茨城県が運営にかかわる結婚支援所「いばらき出会いサポートセンター」で昨年度に交際を開始した会員のカップルの組数が1000組を突破し、2020年度から3倍以上になった。茨城県では、人工知能(AI)が相性の良い相手を紹介するシステムの導入や女性会員の増加が好調の要因とみている。
視野広がる
「趣味は異なったが、相手と波長がぴったりだった」。茨城県東海村在住の会社員男性(37)は、同センターを利用し、今年4月に茨城県内の会社員女性(37)と婚約した。女性とは、AIを活用したマッチングシステムで出会って交際を開始し、約1年7か月後に婚約に至ったという。
「次のうちどちらの行動が許せないか。〈1〉家族や友人と接する際、より良い関係を作るために行動せず、一人でいることを好む〈2〉仲間内でもめ事があっても、積極的に関わろうとしない」
AIマッチングシステムは、このように自分が重視している価値観を問う112問の質問に答えると、自動的に自分と相性の良い相手を1〜3個の星の数で提案してくれる仕組みだ。星の数が多いほど相性がいいことになる。21年4月に導入を開始したシステムで、男性は「今まで自分が選ばなかったようなタイプの女性を紹介してくれて、視野が広がった」と話す。
そうしたシステムが評判を呼び、入会者数、成婚数が増加している。茨城県少子化対策課によると、お見合い件数は、20年度の約2・5倍以上の3075組に増え、交際開始件数も20年度に415組だったのが、22年度には1319組になった。
男女比は6対4に近づく
また会員の男女の比率として、女性が男性の半分以下であったことから、センターは昨年、最大2万2000円かかる入会登録料を無料にするキャンペーンを計6か月実施。昨年度の女性入会者数は、新たに766人となり、男女比は6対4に近づいた。

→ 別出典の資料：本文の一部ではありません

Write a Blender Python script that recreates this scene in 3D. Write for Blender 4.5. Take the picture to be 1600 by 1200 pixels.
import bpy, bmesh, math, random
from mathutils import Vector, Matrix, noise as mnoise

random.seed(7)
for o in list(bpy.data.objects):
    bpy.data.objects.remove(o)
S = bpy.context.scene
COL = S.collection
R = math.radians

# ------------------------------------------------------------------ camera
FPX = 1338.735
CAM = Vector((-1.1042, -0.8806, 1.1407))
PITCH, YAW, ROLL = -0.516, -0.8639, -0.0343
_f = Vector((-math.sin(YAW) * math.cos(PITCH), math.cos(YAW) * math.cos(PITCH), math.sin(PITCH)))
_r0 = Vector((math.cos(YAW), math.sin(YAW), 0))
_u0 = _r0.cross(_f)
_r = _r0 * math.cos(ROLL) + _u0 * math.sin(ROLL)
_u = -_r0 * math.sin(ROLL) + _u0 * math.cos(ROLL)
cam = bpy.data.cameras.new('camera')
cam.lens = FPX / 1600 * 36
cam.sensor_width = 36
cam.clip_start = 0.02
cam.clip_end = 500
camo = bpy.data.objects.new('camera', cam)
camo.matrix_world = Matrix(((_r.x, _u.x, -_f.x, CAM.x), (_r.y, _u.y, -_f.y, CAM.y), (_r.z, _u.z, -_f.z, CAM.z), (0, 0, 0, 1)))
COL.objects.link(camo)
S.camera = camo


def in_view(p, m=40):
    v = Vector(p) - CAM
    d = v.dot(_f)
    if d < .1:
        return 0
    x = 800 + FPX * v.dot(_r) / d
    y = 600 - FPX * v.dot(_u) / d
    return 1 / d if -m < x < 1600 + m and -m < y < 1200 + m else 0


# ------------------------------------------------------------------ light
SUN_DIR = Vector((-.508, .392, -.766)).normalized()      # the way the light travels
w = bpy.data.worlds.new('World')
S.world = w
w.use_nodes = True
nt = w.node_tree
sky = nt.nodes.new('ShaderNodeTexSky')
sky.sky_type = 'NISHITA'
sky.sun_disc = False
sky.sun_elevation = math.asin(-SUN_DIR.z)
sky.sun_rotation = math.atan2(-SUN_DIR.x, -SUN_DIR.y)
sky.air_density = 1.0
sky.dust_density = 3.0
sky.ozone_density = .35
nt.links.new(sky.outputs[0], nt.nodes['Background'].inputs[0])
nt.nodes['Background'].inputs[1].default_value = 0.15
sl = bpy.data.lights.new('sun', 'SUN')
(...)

ただ、マッチング数を増やすため、同課は「更なる女性会員の増加は必要だ」と指摘する。そのため、今年度は通年で女性の登録料の無料キャンペーンを実施している。今も、女性が続々と入会しているという。
国立社会保障・人口問題研究所によると、50歳時の茨城県内の未婚率(20年)は、男性が28・85%、女性が14・65%と、前回調査時の15年に比べ、男性は4・56ポイント、女性は3・96ポイント増加している。同課の担当者は「少子化の大きな要因は、未婚化と晩婚化。センターを活用して、結婚支援を強化していきたい」と話している。